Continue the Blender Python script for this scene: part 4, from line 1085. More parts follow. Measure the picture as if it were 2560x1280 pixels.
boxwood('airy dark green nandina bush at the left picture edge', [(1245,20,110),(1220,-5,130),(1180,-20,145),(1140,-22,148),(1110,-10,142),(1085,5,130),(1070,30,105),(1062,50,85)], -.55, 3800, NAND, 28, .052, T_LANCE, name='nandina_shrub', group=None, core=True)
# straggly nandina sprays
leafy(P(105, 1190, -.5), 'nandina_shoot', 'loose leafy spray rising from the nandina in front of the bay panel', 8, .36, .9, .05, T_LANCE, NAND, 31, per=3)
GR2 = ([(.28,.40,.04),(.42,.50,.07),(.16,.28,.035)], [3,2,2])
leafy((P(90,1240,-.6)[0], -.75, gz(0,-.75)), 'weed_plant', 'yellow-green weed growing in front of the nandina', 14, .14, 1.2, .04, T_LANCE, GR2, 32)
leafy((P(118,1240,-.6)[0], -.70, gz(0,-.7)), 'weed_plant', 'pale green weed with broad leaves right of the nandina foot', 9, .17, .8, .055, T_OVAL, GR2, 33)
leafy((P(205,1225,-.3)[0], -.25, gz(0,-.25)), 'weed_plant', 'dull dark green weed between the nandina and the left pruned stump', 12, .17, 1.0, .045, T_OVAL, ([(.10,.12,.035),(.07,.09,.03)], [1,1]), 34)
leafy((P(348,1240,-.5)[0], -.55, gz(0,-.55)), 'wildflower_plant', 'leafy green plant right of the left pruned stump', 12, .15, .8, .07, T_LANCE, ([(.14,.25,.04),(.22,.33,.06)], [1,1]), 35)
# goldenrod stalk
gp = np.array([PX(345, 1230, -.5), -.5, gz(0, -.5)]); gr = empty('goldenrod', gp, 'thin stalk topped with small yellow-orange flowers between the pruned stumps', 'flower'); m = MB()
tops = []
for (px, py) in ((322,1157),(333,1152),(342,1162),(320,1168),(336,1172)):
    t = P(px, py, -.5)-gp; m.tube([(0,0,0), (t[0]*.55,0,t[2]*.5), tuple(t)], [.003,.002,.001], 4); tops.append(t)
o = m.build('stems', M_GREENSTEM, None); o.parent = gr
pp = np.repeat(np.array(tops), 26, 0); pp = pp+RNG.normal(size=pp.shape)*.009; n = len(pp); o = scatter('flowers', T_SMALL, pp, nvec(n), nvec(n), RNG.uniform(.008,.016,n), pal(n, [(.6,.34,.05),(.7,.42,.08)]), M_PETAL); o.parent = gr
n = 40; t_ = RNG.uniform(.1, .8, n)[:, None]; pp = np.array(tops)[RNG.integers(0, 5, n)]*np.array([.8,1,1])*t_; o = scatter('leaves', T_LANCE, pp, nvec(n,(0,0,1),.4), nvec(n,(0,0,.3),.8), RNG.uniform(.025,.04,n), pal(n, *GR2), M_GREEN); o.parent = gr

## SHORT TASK
Each line of the material above needs to be quoted exactly, please.

## TASK ANSWER
Continue the Blender Python script for this scene: part 4, from line 1085. More parts follow. Measure the picture as if it were 2560x1280 pixels.
boxwood('airy dark green nandina bush at the left picture edge', [(1245,20,110),(1220,-5,130),(1180,-20,145),(1140,-22,148),(1110,-10,142),(1085,5,130),(1070,30,105),(1062,50,85)], -.55, 3800, NAND, 28, .052, T_LANCE, name='nandina_shrub', group=None, core=True)
# straggly nandina sprays
leafy(P(105, 1190, -.5), 'nandina_shoot', 'loose leafy spray rising from the nandina in front of the bay panel', 8, .36, .9, .05, T_LANCE, NAND, 31, per=3)
GR2 = ([(.28,.40,.04),(.42,.50,.07),(.16,.28,.035)], [3,2,2])
leafy((P(90,1240,-.6)[0], -.75, gz(0,-.75)), 'weed_plant', 'yellow-green weed growing in front of the nandina', 14, .14, 1.2, .04, T_LANCE, GR2, 32)
leafy((P(118,1240,-.6)[0], -.70, gz(0,-.7)), 'weed_plant', 'pale green weed with broad leaves right of the nandina foot', 9, .17, .8, .055, T_OVAL, GR2, 33)
leafy((P(205,1225,-.3)[0], -.25, gz(0,-.25)), 'weed_plant', 'dull dark green weed between the nandina and the left pruned stump', 12, .17, 1.0, .045, T_OVAL, ([(.10,.12,.035),(.07,.09,.03)], [1,1]), 34)
leafy((P(348,1240,-.5)[0], -.55, gz(0,-.55)), 'wildflower_plant', 'leafy green plant right of the left pruned stump', 12, .15, .8, .07, T_LANCE, ([(.14,.25,.04),(.22,.33,.06)], [1,1]), 35)
# goldenrod stalk
gp = np.array([PX(345, 1230, -.5), -.5, gz(0, -.5)]); gr = empty('goldenrod', gp, 'thin stalk topped with small yellow-orange flowers between the pruned stumps', 'flower'); m = MB()
tops = []
for (px, py) in ((322,1157),(333,1152),(342,1162),(320,1168),(336,1172)):
    t = P(px, py, -.5)-gp; m.tube([(0,0,0), (t[0]*.55,0,t[2]*.5), tuple(t)], [.003,.002,.001], 4); tops.append(t)
o = m.build('stems', M_GREENSTEM, None); o.parent = gr
pp = np.repeat(np.array(tops), 26, 0); pp = pp+RNG.normal(size=pp.shape)*.009; n = len(pp); o = scatter('flowers', T_SMALL, pp, nvec(n), nvec(n), RNG.uniform(.008,.016,n), pal(n, [(.6,.34,.05),(.7,.42,.08)]), M_PETAL); o.parent = gr
n = 40; t_ = RNG.uniform(.1, .8, n)[:, None]; pp = np.array(tops)[RNG.integers(0, 5, n)]*np.array([.8,1,1])*t_; o = scatter('leaves', T_LANCE, pp, nvec(n,(0,0,1),.4), nvec(n,(0,0,.3),.8), RNG.uniform(.025,.04,n), pal(n, *GR2), M_GREEN); o.parent = gr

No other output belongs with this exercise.